Working independently
Indeed, part of the problem has been that each company has been working independently on their own versions of how to solve these problems. The MNF will help them bring all those ideas together.
"We weren't really aligning on anything from an open source project perspective," Smiley said of the individual companies. "So, we'd all be working on similar solutions, but then we would never open source them. Or even if we did, they wouldn't really work for other companies, because they weren't really designed with other companies in mind; it was just kind of whatever works for us."
Smiley hopes that the foundation can be a place where companies can align on some of those efforts ahead of time.
"This could stop people from having to kind of build the same things that we've all already built internally, like ever again," he said.
Overall, the MNF is a forum for collaboration on open source software, standards and best practices that can help developers to create common user interface frameworks, architectural patterns, build systems and networking stacks that can accelerate time to market and reduce duplicative work across companies.
Cloud Native Computing Foundation (CNCF) for mobile
"You can think of the Mobile Native Foundation as something like the CNCF for mobile," Smiley said.
Like the CNCF, the Mobile Native Foundation is a Linux Foundation project to advance developer collaboration around technologies that require complex solutions.

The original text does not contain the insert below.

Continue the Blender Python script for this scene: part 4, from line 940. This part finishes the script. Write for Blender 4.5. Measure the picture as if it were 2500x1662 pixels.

Lyft is making early project contributions to the MNF that includes Kronos, index-import and set-simulator-location. Matthew Edwards, an Android developer at Robinhood, also is contributing his Flank project. Flank is a distributed test runner project that's used a lot in parallel testing environments.
"Lyft is donating a few mobile infrastructure projects and some other folks are donating a distributed test runner project, but we're hoping to get more interest in this space after we launch," Smiley said. "We haven't spent a lot of time trying to convince folks to transfer or donate projects just yet."